> _SOURCE MATERIAL_:
^^^^

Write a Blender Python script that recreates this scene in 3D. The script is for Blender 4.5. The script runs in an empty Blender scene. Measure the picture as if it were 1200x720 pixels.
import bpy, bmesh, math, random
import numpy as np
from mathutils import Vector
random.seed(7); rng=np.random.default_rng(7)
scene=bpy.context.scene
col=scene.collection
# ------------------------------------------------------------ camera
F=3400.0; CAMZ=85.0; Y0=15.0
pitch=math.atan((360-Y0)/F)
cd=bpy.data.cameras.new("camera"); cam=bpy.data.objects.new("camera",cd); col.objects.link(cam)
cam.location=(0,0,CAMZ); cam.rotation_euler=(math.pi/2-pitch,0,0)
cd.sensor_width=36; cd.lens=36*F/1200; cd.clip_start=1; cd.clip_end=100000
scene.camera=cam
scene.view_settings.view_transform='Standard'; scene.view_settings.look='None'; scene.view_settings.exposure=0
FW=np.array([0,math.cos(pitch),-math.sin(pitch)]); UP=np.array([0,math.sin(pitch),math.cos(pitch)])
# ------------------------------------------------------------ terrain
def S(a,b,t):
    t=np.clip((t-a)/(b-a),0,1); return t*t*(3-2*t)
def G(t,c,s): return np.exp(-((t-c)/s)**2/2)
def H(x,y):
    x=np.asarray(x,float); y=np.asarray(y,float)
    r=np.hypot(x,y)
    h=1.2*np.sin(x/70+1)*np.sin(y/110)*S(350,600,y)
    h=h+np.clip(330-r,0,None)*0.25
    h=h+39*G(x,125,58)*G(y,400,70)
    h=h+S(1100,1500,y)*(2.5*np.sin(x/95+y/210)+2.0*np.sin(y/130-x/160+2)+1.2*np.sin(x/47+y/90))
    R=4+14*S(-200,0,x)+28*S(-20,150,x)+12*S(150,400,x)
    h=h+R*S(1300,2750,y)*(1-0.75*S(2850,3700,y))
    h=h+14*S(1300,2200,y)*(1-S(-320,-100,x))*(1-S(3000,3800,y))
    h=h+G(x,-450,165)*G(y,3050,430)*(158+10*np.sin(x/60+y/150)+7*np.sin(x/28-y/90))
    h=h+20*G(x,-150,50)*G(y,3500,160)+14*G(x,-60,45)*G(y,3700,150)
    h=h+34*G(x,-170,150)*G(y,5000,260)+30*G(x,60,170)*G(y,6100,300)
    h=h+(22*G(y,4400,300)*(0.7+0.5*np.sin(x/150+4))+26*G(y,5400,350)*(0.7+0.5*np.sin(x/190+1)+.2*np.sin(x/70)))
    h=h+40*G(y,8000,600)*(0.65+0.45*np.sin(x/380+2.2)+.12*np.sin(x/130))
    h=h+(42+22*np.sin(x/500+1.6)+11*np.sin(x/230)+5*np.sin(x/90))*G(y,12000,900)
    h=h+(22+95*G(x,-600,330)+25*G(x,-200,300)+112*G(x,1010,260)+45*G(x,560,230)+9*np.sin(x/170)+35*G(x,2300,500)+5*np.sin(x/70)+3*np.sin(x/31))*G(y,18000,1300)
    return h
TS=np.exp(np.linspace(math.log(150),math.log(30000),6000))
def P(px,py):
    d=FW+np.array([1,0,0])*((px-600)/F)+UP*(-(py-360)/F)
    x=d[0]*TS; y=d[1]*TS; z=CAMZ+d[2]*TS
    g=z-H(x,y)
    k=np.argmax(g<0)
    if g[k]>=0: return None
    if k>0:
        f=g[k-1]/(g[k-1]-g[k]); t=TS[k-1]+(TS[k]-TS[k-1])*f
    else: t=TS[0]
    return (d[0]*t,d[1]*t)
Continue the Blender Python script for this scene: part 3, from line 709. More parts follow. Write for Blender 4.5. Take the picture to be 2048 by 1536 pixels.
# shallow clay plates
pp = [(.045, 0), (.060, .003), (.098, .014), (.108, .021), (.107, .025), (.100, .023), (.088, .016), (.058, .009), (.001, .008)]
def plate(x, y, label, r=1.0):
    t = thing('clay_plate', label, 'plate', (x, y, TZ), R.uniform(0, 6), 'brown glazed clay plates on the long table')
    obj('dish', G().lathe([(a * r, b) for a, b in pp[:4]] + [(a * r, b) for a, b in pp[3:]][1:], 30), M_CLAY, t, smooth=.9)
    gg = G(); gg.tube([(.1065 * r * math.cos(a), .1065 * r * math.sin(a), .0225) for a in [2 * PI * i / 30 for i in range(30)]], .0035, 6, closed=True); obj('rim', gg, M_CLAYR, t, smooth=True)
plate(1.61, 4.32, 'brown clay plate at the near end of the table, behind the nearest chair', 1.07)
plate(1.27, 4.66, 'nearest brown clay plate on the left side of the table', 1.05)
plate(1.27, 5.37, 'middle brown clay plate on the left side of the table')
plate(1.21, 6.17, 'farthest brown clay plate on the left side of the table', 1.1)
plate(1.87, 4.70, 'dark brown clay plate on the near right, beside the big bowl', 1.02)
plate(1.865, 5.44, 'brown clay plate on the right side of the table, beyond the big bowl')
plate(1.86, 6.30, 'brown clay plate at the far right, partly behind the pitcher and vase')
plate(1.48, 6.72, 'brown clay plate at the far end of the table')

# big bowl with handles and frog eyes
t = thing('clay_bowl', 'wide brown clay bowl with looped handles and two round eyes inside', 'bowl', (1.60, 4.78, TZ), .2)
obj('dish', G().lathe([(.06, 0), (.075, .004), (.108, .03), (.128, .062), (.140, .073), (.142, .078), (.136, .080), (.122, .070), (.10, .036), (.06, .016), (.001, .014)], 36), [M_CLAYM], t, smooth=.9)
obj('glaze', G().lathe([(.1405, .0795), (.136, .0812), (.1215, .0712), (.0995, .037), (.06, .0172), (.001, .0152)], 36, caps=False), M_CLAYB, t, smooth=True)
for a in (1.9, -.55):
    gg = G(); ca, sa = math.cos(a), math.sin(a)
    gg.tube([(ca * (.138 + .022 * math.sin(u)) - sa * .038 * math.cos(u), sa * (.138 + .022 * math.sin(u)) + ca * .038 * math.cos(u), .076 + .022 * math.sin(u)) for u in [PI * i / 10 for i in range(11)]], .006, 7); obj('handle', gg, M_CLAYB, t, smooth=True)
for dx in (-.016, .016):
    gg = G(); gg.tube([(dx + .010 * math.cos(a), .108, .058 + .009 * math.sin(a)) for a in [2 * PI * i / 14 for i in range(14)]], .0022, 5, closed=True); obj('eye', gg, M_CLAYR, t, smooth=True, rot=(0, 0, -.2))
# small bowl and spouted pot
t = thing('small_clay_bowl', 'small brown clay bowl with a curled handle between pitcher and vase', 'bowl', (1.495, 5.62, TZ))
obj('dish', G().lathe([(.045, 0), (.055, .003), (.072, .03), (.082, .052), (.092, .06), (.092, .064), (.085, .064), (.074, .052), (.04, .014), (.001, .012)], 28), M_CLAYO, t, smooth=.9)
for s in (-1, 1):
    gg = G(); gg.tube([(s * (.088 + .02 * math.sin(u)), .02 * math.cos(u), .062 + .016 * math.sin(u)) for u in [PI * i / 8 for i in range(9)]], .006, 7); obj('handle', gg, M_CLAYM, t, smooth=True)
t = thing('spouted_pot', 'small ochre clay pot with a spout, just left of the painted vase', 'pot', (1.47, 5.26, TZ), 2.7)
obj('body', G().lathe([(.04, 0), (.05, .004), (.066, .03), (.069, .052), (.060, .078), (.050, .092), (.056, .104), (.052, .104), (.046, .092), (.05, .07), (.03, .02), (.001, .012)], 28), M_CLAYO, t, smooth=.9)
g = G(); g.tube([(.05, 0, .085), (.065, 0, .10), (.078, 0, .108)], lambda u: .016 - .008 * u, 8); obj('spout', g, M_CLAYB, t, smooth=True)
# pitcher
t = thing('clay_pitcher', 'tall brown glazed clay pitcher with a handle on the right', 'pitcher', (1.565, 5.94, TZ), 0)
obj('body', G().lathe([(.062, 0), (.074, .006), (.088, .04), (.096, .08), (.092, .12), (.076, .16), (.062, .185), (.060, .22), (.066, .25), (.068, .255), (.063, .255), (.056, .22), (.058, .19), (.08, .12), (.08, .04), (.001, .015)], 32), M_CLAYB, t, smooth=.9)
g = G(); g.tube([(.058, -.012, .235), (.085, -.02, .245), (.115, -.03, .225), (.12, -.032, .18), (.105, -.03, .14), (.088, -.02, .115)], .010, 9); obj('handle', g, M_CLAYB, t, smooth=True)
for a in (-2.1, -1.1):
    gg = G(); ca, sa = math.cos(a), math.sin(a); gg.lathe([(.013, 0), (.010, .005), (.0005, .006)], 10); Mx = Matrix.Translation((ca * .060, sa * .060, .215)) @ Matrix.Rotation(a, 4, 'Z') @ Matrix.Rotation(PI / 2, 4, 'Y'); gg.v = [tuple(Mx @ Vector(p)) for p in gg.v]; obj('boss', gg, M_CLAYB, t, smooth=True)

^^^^

> _SHORT TASK_: Using the entries above, return exactly the lines from the line with "Continue the Blender" to the line with "plate(1.48, 6.72, 'brown", counting both of those lines.

> _RESPONSE TO THE TASK_:
Continue the Blender Python script for this scene: part 3, from line 709. More parts follow. Write for Blender 4.5. Take the picture to be 2048 by 1536 pixels.
# shallow clay plates
pp = [(.045, 0), (.060, .003), (.098, .014), (.108, .021), (.107, .025), (.100, .023), (.088, .016), (.058, .009), (.001, .008)]
def plate(x, y, label, r=1.0):
    t = thing('clay_plate', label, 'plate', (x, y, TZ), R.uniform(0, 6), 'brown glazed clay plates on the long table')
    obj('dish', G().lathe([(a * r, b) for a, b in pp[:4]] + [(a * r, b) for a, b in pp[3:]][1:], 30), M_CLAY, t, smooth=.9)
    gg = G(); gg.tube([(.1065 * r * math.cos(a), .1065 * r * math.sin(a), .0225) for a in [2 * PI * i / 30 for i in range(30)]], .0035, 6, closed=True); obj('rim', gg, M_CLAYR, t, smooth=True)
plate(1.61, 4.32, 'brown clay plate at the near end of the table, behind the nearest chair', 1.07)
plate(1.27, 4.66, 'nearest brown clay plate on the left side of the table', 1.05)
plate(1.27, 5.37, 'middle brown clay plate on the left side of the table')
plate(1.21, 6.17, 'farthest brown clay plate on the left side of the table', 1.1)
plate(1.87, 4.70, 'dark brown clay plate on the near right, beside the big bowl', 1.02)
plate(1.865, 5.44, 'brown clay plate on the right side of the table, beyond the big bowl')
plate(1.86, 6.30, 'brown clay plate at the far right, partly behind the pitcher and vase')
plate(1.48, 6.72, 'brown clay plate at the far end of the table')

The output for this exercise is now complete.